Your complaint window: 5 years
If a hidden defect surfaces after you move in, you can raise a complaint (reklamasjon) against the seller. Two deadlines apply under avhendingslova § 4-19:
- You must complain within reasonable time after you discover, or should have discovered, the defect.
- The absolute deadline is 5 years after takeover. After that, the right is gone even for a genuine hidden defect.
A separate three-year limitation period also runs, so do not sit on a problem. Document it, notify the seller in writing, and keep the paperwork.
Buyer’s insurance and how it fits
Many buyers in Norway take out buyer’s insurance (boligkjøperforsikring). It does not pay for repairs. It gives you legal help to pursue a claim against the seller if a hidden defect appears, which evens out the fact that sellers usually carry their own insurance. You normally buy it before you sign, and it is worth comparing the cost against the home’s price.
How to read the report in ten minutes
- Jump to the TG3 list and read each one with its cost estimate.
- Read the TG2 list, focusing on the wet rooms, roof, drainage and electrics.
- Check the dates: when were the bathroom, roof and pipes last done? Old wet rooms and old drainage are the costly surprises.
- Confirm the surveyor’s competence and that the report follows the current standard.
- Note any “not inspected” areas. An area the surveyor could not reach is a gap in your knowledge, not a clean bill of health.
What this changes for your bid
The condition report is not a pass or fail. It is a priced list of work. A home full of TG2 and TG3 items can still be a good buy if the price reflects the repairs, and a clean report does not justify overpaying. Bring the total of confirmed and likely work into your number before the bidding round starts, so your bid covers the home you are actually getting.
Terms to know
Common questions
What is the difference between TG2 and TG3 in a Norwegian condition report?
TG2 means a significant deviation that you should look at closely and may need to repair before long. TG3 means a large or serious deviation where the building part no longer works as intended. From 2026, a repair cost estimate is required for each TG3, but not for TG2, so you price TG2 work yourself.
What changed for condition reports in Norway in 2026?
From 1 January 2026, surveyors must describe both the cause and the consequence for every TG2 and TG3, and they must give a repair cost estimate for each TG3. The underlying standard, NS 3600:2025, becomes mandatory from 1 July 2026, with a transition period from 17 December 2025.

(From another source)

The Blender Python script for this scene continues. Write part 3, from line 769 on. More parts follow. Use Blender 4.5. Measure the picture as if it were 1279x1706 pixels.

Does a 'sold as is' clause protect the seller in Norway?
No. Since 2022, under avhendingslova section 3-9, a general 'sold as is' reservation has no effect in a consumer purchase. The seller still answers for defects the law treats as significant, so the clause does not remove your rights as a buyer.
How long do I have to complain about a hidden defect?
You must complain within reasonable time after you discover the defect, and the absolute deadline is five years after takeover under avhendingslova section 4-19. A three-year limitation period also applies, so report a problem in writing as soon as you find it.
Does buyer's insurance pay for repairs?
No. Buyer's insurance (boligkjøperforsikring) gives you legal help to pursue a claim against the seller if a hidden defect appears. It does not fund the repair itself. It balances the fact that sellers usually have their own insurance, and you normally buy it before you sign.
Is a clean condition report a reason to bid higher?
Not by itself. The report is a priced list of work, not a reason to overpay. A home with TG2 and TG3 items can be a good buy if the price reflects the repairs, and a clean report still has to match a fair market price before you raise your bid.